Pulse-width modulated heater?

[riceman0]

Hello, I wanted to get a sanity check on an idea... we are controlling temperature by turning on and off a metal heating plate. Our controller has a digital output, and we are considering getting analog-ish control of our temperature by generating a PWM signal to the plate. The theory is that toggling our heater on/off with (say a 5Hz) PWM signal with 40% duty cycle will produce 40% of the heat as a constantly-on heat plate.

Is that a sound approach?

Thanks very much in advance!

 

[lownox]

Yup.

See here...

http://www.indeecocontrols.com/

 

[MintJulep]

Yes. However, depending on power levels, power source, and whatever else your heater may be around, you may have EMI issues with nearby equipment - although at 5 Hz probably not.

 

[IRstuff]

"Producing" at one level is not always the same as what's transferred to the next level. If you are heating something sitting on the hot plate, then during the off periods, that something will be losing heat to the hotplate, which wouldn't necessarily occur if you were continually supplying 40% of the heat.

If this is only to be an approximation, then there should be no problems.

TTFN

FAQ731-376

 

[kevindurette]

As far as electrical power supplies are concerned, efficiencies don't get much better than PWM; that's a fantastic idea. As long as you're assuming that heat transfer is linearly proportional to the temperature gradient, you're fine, but be aware that radiation is important when high temperature differences are involved. (It scales with the fourth power of temperature.) Changes in material conductivity with respect to temperature may also play a role, but intuitively I'm going to guess that they're probably not significant enough to matter in most applications.

If you're looking to get a little more involved... look into the TRIAC/DIAC circuits used in light dimmers. It's very similar to pulse-width modulation, but instead of regulating the duty cycle of a square wave, these actually use part of the AC sine wave as a switching mechanism, regulating the power by a chosen cutoff point. (They recommend SCRs for higher loads. I don't know how high yours is.)

http://home.howstuffworks.com/dimmer-switch3.htm

http://en.wikipedia.org/wiki/Light_dimmer

 

[kevindurette]

"'Producing' at one level is not always the same as what's transferred to the next level. If you are heating something sitting on the hot plate, then during the off periods, that something will be losing heat to the hotplate, which wouldn't necessarily occur if you were continually supplying 40% of the heat."

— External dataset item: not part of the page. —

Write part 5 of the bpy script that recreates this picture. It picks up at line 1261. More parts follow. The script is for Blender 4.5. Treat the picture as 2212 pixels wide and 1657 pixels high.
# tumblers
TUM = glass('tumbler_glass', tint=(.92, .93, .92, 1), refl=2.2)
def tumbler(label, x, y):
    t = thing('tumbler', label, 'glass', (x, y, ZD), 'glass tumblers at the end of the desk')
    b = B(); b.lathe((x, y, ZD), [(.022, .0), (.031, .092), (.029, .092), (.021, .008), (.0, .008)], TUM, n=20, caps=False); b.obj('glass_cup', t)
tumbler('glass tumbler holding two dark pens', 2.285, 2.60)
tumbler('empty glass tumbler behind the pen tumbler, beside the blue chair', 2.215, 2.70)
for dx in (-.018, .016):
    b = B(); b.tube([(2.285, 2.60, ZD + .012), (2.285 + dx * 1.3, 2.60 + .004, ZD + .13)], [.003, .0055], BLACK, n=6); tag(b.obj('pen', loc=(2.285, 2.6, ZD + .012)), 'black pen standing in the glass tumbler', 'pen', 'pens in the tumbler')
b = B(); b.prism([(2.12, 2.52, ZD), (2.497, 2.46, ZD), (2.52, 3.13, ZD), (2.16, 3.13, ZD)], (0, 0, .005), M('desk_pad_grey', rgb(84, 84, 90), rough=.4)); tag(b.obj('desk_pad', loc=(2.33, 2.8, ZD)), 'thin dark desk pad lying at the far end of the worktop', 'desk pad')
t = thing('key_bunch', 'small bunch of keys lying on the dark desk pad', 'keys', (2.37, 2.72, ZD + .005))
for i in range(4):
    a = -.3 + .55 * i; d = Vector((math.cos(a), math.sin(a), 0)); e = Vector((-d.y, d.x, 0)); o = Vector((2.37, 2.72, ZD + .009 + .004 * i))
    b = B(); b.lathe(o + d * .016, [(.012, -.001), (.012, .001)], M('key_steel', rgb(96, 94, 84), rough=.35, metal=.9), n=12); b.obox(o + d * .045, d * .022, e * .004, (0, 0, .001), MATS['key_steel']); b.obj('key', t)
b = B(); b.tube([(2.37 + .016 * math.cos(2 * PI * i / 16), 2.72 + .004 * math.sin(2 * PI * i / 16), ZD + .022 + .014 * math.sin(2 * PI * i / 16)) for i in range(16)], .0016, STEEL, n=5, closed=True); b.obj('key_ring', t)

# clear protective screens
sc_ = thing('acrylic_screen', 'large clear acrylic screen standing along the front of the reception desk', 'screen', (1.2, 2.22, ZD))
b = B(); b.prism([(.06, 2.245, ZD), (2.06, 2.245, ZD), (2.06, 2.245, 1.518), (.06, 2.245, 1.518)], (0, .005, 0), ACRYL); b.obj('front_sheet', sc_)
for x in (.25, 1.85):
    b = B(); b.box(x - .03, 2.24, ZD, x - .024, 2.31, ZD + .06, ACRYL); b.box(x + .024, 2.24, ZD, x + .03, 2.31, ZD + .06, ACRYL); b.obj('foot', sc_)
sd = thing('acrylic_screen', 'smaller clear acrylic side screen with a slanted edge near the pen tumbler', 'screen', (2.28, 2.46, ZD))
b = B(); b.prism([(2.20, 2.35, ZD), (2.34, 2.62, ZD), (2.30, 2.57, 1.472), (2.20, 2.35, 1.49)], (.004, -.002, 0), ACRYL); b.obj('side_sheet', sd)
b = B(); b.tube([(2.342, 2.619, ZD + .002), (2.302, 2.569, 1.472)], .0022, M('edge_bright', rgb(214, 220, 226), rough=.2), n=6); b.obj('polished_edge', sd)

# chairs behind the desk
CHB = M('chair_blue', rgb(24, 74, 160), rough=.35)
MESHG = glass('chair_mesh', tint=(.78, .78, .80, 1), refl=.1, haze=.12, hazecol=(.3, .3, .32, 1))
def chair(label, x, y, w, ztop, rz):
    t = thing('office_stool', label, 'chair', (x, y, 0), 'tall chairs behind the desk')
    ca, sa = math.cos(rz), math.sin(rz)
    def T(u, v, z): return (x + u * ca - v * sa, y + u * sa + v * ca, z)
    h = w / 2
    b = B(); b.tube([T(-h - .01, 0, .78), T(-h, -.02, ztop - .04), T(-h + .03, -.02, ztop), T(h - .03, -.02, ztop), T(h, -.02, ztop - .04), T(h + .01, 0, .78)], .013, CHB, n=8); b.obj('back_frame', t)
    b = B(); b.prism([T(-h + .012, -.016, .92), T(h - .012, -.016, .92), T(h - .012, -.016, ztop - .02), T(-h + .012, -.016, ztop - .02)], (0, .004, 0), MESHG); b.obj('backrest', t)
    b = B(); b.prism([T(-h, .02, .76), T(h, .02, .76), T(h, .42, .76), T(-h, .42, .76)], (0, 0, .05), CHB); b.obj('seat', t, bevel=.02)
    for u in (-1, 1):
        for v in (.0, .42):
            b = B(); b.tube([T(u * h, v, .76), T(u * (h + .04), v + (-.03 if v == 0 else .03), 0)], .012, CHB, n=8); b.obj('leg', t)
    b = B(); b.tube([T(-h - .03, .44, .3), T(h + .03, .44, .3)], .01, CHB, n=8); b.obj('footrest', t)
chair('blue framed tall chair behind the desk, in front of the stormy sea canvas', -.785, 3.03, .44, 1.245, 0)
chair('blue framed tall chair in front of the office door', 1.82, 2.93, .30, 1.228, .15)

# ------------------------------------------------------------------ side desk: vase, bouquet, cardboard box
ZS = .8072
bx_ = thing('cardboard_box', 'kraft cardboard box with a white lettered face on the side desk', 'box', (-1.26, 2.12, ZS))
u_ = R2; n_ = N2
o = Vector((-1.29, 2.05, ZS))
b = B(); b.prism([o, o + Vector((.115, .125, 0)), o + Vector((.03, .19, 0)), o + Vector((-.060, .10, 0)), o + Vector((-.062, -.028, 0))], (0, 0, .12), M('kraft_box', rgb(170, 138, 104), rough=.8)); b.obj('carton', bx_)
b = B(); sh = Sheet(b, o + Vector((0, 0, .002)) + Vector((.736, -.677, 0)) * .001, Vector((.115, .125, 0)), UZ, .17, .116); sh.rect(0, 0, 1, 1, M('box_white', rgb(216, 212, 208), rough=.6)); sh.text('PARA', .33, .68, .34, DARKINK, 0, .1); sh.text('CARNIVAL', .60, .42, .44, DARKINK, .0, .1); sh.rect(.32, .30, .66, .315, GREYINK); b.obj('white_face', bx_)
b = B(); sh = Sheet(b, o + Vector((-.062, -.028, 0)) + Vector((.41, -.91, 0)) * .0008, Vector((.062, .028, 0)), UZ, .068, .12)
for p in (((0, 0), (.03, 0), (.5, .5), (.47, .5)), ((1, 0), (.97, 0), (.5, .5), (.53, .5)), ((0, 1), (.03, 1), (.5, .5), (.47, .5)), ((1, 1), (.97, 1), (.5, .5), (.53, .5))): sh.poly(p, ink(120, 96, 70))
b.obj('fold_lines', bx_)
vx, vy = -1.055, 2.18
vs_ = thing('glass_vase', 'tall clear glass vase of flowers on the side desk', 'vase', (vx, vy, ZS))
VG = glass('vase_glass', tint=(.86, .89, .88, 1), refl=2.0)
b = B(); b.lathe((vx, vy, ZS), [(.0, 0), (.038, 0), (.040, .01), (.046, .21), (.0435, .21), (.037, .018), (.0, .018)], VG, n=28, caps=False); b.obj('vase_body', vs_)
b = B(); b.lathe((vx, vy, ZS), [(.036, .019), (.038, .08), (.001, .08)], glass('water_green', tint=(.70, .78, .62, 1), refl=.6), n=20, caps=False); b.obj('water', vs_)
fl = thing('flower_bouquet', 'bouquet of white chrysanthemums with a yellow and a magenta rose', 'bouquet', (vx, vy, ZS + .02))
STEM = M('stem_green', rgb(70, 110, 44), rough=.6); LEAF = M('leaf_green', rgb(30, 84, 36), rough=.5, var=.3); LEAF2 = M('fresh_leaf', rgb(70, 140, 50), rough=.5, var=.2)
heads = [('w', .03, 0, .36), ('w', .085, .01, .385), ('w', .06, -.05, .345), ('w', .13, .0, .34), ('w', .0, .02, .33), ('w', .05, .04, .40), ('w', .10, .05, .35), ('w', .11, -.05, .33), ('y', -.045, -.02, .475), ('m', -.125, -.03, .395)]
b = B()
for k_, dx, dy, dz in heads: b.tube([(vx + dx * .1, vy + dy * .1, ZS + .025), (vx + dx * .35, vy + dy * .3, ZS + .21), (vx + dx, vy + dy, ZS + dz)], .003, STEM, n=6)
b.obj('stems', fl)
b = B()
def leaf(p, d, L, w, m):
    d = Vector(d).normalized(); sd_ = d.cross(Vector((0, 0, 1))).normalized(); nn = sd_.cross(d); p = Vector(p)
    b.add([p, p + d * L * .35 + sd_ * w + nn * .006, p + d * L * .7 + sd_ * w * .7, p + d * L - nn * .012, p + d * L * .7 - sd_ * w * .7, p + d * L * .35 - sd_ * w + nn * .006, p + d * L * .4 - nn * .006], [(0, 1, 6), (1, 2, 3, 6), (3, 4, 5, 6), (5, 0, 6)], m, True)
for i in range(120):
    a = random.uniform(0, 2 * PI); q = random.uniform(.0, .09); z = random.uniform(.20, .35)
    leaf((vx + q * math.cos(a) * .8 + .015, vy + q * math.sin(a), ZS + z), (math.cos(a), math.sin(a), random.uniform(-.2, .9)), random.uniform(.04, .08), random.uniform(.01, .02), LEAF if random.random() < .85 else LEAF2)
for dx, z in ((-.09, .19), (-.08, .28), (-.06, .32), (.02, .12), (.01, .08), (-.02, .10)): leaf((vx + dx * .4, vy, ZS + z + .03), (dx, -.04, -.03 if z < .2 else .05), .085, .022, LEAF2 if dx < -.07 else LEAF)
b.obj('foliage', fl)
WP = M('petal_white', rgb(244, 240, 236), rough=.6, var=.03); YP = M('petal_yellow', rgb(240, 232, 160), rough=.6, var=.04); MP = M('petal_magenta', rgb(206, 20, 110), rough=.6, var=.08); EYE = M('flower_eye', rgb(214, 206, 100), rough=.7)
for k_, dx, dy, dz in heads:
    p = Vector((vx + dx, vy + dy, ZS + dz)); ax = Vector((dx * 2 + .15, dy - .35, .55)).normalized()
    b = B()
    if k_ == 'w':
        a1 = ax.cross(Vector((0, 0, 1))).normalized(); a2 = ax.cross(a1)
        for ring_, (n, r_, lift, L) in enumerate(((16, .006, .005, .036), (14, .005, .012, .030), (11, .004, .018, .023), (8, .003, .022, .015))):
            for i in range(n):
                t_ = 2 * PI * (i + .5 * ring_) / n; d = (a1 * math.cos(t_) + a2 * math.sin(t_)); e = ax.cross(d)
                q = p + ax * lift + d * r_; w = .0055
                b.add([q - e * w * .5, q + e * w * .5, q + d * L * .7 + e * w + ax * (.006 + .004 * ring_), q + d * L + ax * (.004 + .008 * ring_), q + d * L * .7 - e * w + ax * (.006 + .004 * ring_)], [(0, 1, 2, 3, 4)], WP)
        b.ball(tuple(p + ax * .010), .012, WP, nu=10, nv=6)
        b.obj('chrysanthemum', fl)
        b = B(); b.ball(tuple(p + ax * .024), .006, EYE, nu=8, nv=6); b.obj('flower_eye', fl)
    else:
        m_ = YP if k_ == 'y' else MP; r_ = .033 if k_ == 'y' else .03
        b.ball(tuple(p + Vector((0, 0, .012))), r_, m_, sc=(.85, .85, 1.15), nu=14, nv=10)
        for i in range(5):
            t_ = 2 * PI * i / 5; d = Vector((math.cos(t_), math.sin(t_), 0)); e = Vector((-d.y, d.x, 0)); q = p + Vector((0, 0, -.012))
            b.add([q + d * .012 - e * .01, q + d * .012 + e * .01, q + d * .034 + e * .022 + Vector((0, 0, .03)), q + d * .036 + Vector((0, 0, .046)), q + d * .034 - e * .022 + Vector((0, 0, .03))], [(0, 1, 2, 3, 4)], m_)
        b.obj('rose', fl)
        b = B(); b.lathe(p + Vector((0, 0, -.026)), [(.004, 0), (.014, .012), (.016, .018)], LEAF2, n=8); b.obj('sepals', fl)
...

Fourier's Law disagrees with the "losing heat" premise; the hot plate will always be as hot or hotter than the device sitting atop. I'm assuming a linear conduction model with constant conductivities and negligible change in the heat transfer coefficient of the freely convecting air. If one heater is set at 40% power and the other is set at a 40% duty cycle, then the time-averaged temperatures of the heaters, the plates, and the containers will be respectively identical. Work is the integral of power over time; the precision of the pulse width approximation is only dependent on the driving frequency.

 

[IRstuff]

When you're not powering the hotplate, especially if it's off 60% of the time, the hotplate can cool down below the object it's heating, particularly if the bottom of the hotplate is exposed to the air.


TTFN

FAQ731-376

 

[moltenmetal]

It's doubtful that the time constant of your hotplate is small enough to warrant a 5 kHz PWM signal to control its temperature. An ordinary solid state relay run directly off your digital output with a ~2 second cycle time will do just fine with less complexity.

 

[kevindurette]

"When you're not powering the hotplate, especially if it's off 60% of the time, the hotplate can cool down below the object it's heating, particularly if the bottom of the hotplate is exposed to the air."

So what you're telling me is that the extremities of the system, which form a heat sink to the air, will be at a lower temperature, for some of the time, in the switched system. This will mean that it'll lose less power during that time (due to a lower temperature gradient), but at the same time, the other end of the cycle will require such parts to get hotter for a while, which will result in more loss to the ambient. The two effects ought to cancel, again provided we're ignoring the effects of surface temperature on natural air convection. (Such convection becomes more efficient at higher gradients.) Right?